Sten: As requested by some OpenBSD developers, I'm improving the ifdescr support, adding port details and some general cleanups. The new version allows you to see what port on a switch you are connected to, and improves support for running in an environment with multiple link advertisement protocols. For future releases I have plans for a cli to display all the received information, and (the horror) SNMP support to fully implement the LLDP specification.

The coolest feature to add would be custom LLDP fields, but that would require an IEEE OUI which costs money. Another feature still missing is vlan support, some of the supported discovery protocols have support for this kind of information, but ladvd currently lacks code to do useful stuff in this area. The fundamental problem here is that Unix deals with vlans quite differently than a switch (vlan 3 on one interface doesn't automatically exchange traffic with vlan 3 on another interface).

OJ: Thanks, Sten, for your time and for a nice tool.

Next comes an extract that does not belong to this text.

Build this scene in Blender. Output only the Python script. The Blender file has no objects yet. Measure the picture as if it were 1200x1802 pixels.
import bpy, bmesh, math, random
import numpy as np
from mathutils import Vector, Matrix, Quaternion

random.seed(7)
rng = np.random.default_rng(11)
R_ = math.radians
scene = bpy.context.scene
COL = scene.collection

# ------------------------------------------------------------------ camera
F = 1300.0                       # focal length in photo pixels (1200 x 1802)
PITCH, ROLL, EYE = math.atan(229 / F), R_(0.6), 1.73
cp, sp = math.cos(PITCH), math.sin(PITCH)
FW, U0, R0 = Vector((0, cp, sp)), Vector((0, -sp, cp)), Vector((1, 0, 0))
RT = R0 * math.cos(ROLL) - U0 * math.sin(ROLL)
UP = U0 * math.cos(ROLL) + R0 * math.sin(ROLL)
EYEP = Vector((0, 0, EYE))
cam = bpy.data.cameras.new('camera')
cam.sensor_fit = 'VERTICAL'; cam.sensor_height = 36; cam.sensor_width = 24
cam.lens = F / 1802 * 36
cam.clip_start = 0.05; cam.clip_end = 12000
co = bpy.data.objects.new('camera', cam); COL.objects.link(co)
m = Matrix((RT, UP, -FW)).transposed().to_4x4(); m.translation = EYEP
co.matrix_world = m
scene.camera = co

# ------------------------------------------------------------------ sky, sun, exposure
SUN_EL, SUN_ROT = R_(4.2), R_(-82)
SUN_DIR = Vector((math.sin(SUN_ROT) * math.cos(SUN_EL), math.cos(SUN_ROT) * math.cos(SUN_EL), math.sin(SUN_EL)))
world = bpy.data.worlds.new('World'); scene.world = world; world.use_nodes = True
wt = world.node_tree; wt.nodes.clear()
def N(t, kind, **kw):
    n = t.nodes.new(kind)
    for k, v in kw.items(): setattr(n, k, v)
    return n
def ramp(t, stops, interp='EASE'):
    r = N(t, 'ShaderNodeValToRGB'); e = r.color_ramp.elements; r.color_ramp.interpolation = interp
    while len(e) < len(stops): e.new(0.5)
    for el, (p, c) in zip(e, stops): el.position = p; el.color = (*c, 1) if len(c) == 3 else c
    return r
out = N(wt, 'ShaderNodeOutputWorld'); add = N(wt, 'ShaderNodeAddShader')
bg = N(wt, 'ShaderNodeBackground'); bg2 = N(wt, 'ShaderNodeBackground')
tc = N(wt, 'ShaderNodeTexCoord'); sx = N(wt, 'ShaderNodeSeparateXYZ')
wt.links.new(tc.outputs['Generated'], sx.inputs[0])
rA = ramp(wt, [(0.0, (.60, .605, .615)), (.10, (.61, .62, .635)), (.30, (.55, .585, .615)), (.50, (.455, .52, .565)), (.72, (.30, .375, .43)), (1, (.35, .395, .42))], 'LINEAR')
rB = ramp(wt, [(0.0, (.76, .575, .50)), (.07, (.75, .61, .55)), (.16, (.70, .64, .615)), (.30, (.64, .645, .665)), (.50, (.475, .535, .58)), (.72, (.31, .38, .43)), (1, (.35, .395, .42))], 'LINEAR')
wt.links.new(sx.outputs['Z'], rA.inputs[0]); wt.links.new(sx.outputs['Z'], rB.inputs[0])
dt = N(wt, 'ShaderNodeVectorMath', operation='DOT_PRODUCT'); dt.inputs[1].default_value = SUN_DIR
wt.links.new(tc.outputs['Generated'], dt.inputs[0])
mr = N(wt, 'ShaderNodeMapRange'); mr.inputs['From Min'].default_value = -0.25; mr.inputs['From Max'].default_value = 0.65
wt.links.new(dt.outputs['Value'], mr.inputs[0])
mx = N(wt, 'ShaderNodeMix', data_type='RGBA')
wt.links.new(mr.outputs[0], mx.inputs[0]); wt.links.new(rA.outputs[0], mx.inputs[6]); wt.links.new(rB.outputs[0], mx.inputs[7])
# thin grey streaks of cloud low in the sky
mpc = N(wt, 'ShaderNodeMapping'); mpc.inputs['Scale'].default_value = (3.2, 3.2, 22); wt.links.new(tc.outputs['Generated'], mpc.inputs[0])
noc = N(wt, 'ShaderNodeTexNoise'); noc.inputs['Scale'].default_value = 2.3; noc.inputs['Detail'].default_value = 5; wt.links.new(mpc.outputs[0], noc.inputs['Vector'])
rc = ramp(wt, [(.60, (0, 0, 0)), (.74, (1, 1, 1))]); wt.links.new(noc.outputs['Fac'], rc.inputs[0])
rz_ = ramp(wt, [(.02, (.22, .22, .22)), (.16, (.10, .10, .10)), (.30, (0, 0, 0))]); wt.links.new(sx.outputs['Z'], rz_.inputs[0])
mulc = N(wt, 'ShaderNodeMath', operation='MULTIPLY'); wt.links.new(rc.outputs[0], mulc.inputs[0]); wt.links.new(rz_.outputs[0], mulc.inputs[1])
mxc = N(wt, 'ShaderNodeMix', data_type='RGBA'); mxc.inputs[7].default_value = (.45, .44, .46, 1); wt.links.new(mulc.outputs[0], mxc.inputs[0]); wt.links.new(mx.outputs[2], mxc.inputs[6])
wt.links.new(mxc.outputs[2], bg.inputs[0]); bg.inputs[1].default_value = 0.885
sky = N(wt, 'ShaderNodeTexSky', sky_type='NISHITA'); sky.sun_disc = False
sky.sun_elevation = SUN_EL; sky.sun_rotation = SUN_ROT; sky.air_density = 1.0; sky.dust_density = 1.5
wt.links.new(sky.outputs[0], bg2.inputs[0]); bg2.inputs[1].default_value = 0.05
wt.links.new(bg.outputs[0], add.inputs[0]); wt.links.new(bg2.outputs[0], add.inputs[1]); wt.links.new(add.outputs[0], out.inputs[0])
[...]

Running ladvd on a -current machine gives the following interface descriptions :

[weerd@doom] $ ifconfig bge0
bge0: flags=8843<UP,BROADCAST,RUNNING,SIMPLEX,MULTICAST> mtu 1500
        lladdr 00:03:ba:5a:58:b9
        description: connected to sw1.bit-1.network.bit.nl (CDP)
        priority: 0
        groups: egress
        media: Ethernet autoselect (1000baseT full-duplex)
        status: active
        inet 213.154.229.43 netmask 0xffffffc0 broadcast 213.154.229.63
        inet6 fe80::203:baff:fe5a:58b9%bge0 prefixlen 64 scopeid 0x1
        inet6 2001:7b8:3:47:203:baff:fe5a:58b9 prefixlen 64 autoconf pltime 604790 vltime 2591990

And on the switch we see :

Device ID           Local Intrfce         Holdtme   Capability    Platform   Port ID
doom.weirdnet.nl    Gig 0/23              173             H       OpenBSD    bge0

Obviously, this tool is not very useful for small home setups with two or three machines connected via a simple unmanaged switch. Larger networks, with multiple OpenBSD machines and managable switches, however, can benefit from a simple daemon like this.

(Comments are closed)


Comments
  1. By Matthias Kilian (kili) kili@openbsd.org on

    FYI: the current port doesn't work on arm (because of PIE) so the port needs some tweaks (probably patching configure.ac). I'm discussing this with weerd@ and Sten.

  2. By Isak Lyberth (ilyberth) isak@lyberth.dk on

    EDP, Cooool, then it will tell my beloved Extreme Networks switches about itself.